PartialLogo
News

Silks confusion leaves museum red-faced after fresh discovery

Lottery: the first Grand National winner was saddled with an 18lb penalty for two subsequent attempts
Lottery: the first Grand National winner in the 'correct' blue silks

A report in the Liverpool Mercury from 1839 has left members of the National Heritage Centre for Horseracing & Sporting Art red faced, having revealed that a set of scarlet silks the museum believed to be the ones carried to victory in the first running of the Grand National are not as advertised.

The museum bought the silks at a public sale of memorabilia collected by the Topham family in 2007, believing them to be the ones carried by Jem Mason in the inaugural National of 1839 aboard the winner Lottery.

After extensive restoration, the silks were displayed in Newmarket before this year’s Grand National. However, having delved a little deeper into the annals it has been discovered that Mason, in fact, sported blue silks and a black cap on the big day – and not the scarlet colours associated with Lottery's owner John Elmore.

“There has always been some doubt about the provenance of the silks since the museum bought them at the Graham Budd Sale in 2007,” said Tim Cox, a trustee of the National Heritage Centre.

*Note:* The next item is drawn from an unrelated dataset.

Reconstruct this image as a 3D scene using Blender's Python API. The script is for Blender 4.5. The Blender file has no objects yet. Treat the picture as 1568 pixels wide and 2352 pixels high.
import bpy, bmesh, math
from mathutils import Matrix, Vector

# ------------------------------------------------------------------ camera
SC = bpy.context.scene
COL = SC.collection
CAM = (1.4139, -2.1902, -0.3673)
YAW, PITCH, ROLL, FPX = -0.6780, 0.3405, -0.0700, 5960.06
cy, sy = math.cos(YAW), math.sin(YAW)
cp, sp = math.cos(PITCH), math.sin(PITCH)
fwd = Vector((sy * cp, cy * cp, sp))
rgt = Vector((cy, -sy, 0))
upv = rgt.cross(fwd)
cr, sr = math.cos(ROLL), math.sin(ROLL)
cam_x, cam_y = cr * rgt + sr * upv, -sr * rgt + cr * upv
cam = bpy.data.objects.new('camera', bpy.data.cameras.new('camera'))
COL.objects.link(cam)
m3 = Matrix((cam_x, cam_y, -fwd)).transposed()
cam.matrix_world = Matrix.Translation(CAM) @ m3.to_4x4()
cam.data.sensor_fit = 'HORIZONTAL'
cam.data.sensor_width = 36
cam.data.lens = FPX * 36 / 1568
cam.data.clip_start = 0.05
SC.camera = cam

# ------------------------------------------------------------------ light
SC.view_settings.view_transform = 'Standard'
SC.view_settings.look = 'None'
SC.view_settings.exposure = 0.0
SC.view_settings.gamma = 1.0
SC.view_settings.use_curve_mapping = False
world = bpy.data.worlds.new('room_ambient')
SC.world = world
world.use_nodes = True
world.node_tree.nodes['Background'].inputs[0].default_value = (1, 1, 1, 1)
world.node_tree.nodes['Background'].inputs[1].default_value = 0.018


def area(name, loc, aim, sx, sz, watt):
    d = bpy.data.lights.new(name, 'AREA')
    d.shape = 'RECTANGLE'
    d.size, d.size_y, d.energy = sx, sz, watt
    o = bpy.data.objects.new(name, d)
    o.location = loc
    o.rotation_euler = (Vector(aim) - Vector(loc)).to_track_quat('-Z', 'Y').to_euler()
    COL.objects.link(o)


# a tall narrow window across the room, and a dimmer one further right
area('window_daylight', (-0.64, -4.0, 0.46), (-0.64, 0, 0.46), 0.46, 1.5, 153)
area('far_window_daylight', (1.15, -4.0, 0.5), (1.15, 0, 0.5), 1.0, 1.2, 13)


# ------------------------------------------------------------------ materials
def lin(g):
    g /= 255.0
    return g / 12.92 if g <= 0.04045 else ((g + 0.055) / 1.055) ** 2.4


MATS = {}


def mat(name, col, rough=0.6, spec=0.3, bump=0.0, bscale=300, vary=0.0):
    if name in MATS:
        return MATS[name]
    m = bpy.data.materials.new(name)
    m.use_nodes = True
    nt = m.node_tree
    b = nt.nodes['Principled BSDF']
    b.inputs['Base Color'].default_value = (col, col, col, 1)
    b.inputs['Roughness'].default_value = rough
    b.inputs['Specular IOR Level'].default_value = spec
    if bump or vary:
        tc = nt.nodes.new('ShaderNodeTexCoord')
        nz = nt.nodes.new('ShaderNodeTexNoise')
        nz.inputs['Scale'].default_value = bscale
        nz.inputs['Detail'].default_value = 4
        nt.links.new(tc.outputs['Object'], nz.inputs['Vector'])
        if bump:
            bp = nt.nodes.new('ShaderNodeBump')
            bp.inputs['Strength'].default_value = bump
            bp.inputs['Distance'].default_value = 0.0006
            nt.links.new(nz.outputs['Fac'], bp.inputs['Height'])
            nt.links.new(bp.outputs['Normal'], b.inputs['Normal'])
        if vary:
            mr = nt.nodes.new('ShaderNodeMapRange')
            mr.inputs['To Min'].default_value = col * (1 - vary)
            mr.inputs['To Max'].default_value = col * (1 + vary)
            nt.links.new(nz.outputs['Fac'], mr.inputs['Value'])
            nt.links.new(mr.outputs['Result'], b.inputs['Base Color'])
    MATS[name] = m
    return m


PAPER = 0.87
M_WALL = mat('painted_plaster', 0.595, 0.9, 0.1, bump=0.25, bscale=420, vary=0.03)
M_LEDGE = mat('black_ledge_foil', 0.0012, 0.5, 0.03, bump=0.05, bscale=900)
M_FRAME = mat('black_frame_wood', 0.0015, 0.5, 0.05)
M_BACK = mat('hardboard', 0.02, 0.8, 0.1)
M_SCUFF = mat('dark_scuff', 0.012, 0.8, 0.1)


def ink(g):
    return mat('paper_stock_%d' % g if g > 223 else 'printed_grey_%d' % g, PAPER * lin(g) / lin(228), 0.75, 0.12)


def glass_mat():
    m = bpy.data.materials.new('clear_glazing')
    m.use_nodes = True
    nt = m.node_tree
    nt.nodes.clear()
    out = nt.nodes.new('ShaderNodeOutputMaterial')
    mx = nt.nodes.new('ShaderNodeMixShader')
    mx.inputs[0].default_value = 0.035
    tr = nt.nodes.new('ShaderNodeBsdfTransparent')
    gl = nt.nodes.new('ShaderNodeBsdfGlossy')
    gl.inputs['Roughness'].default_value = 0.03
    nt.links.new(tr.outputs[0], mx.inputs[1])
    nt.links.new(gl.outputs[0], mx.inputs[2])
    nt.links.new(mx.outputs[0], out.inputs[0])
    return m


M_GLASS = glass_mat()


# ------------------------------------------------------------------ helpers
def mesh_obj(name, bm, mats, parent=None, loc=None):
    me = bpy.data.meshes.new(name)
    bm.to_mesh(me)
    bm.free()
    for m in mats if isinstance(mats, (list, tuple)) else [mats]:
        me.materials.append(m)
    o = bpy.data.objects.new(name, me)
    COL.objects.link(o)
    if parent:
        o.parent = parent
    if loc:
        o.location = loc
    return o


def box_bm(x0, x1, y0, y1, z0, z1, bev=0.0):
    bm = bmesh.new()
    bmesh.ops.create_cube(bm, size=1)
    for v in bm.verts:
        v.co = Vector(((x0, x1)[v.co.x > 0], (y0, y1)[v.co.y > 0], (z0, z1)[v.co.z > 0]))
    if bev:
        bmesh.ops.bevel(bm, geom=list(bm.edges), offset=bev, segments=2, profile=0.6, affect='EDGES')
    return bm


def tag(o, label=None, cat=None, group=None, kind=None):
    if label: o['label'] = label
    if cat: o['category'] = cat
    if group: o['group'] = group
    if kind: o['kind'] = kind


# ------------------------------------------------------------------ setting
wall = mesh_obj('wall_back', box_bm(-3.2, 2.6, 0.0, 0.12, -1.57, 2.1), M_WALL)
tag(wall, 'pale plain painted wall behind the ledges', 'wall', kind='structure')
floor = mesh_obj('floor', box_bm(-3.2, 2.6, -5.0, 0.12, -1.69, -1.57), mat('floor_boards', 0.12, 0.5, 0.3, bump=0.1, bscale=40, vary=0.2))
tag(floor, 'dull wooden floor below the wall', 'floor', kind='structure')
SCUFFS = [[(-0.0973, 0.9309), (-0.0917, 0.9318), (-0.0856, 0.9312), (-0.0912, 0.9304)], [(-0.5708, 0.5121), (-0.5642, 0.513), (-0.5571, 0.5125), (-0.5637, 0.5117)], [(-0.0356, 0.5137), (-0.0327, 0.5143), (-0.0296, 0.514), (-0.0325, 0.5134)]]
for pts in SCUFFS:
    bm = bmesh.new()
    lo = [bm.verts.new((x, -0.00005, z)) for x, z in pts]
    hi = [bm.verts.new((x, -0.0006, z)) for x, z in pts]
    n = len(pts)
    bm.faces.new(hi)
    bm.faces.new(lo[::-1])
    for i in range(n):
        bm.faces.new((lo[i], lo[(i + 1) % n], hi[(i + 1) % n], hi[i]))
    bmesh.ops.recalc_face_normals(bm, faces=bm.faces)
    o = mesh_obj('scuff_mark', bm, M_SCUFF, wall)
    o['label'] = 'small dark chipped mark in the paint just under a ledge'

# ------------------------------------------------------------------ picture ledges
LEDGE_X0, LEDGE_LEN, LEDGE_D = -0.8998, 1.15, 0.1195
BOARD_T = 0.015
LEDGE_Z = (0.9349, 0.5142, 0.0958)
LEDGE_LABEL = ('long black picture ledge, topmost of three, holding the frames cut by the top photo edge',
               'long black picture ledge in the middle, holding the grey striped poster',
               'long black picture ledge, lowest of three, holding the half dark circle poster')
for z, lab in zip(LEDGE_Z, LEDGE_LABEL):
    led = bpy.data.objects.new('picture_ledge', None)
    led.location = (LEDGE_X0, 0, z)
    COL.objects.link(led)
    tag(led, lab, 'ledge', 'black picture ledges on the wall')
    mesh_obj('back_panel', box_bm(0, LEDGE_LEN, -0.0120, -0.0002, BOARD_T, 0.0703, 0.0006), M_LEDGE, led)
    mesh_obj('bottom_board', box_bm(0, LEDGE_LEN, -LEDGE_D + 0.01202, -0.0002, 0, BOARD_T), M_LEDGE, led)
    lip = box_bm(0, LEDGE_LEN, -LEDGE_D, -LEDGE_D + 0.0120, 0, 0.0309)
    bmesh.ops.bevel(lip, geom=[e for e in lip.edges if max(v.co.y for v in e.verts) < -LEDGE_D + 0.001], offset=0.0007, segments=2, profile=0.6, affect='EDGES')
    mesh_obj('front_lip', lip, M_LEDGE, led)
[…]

“Some contemporary prints showed him wearing blue, some crimson. The museum has a racecard for the 1832 St Alban’s Steeplechase that showed the owner, John Elmore, had entered to wear scarlet.

"Henry Wright’s Steeplechase Calendar for 1826 to 1844 listed them as 'scarlet, with black cap’. On the balance of probabilities we chose to say that they were the colours worn by Mason in the 1839 Grand National.”

However, John Pinfold, a historian of the Grand National, has since unearthed a report in the Liverpool Mercury, printed March 1, 1839, in which the colours are listed with Lottery being ridden by Mason in 'blue jacket, black cap'.

Cox said: “We're as certain as we can be the silks we have are Mason’s, and we know Lottery was ridden by him wearing crimson silks in some races. However, we now know he wore blue in the 1839 Grand National. Red, or perhaps crimson, faces all round.”